Just some general thoughts, and a couple (?!) of vaguely relevant photos.
I think the haibun is going to be written as some sort of gift to my husband. We’ve been married for nearly 14 years – I was lucky to meet my soulmate when we were both so young.
All sorts of little things kept flitting through my head during the ginko on Sunday. Including one thing that I’m almost ashamed to admit – I lost my wedding ring. Twice, actually. Both times it was while I was doing something with the chooks, and both times Stewart found the ring again within a week or so. I turned the place upside down looking for it, but obviously the universe considers it my job to lose the ring and his to find it.
It’s bizarre how naked I felt without it. Makes me realise how often I touch it during the course of a day. So naturally I was feeling quite paranoid about it on the weekend –
walking along on a cold morning, through trees and over the stream. I kept my hand in a variation of prithvi mudra, with my ring finger pressed against the pad of my thumb.
After I lost it, this second time, I got the beginnings of a poem in my head.
The beginning lines are the second time I lost my wedding ring … From there it becomes a bit of a meditation on marriage, and the whole notion of “til death do us part”. Given that it wants to be discursive, a haibun seems like the perfect place for it to grow.
I can use the haiku as counterpoints to the prose text, bringing little moments of particularity into focus. Little spotlights.
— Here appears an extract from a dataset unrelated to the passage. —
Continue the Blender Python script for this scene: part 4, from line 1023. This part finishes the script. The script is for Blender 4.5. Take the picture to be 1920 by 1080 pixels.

Little searchlights.
- Like the co-incidence of the first frost for the year and crossing the bridge where I’d stood in my wedding dress.
- The cold air.
- The heavy dew on the railing of the bridge, and the sound my wedding ring made, bumping against the wood, when I ran my hands along it.
- That dying ornamental maple, with leaves that looked
like curled hands. - The quiet.
- The solitude, except I never feel lonely in the bush, or anywhere with trees and water and deep shadows.
- Going bushwalking in the Blue Mountains with Stewart, in the days before we were officially a couple.
- Sitting on the verandah, leaning against the pillar with the sun in my eyes.
- Trying to work out what bird it was that I could hear.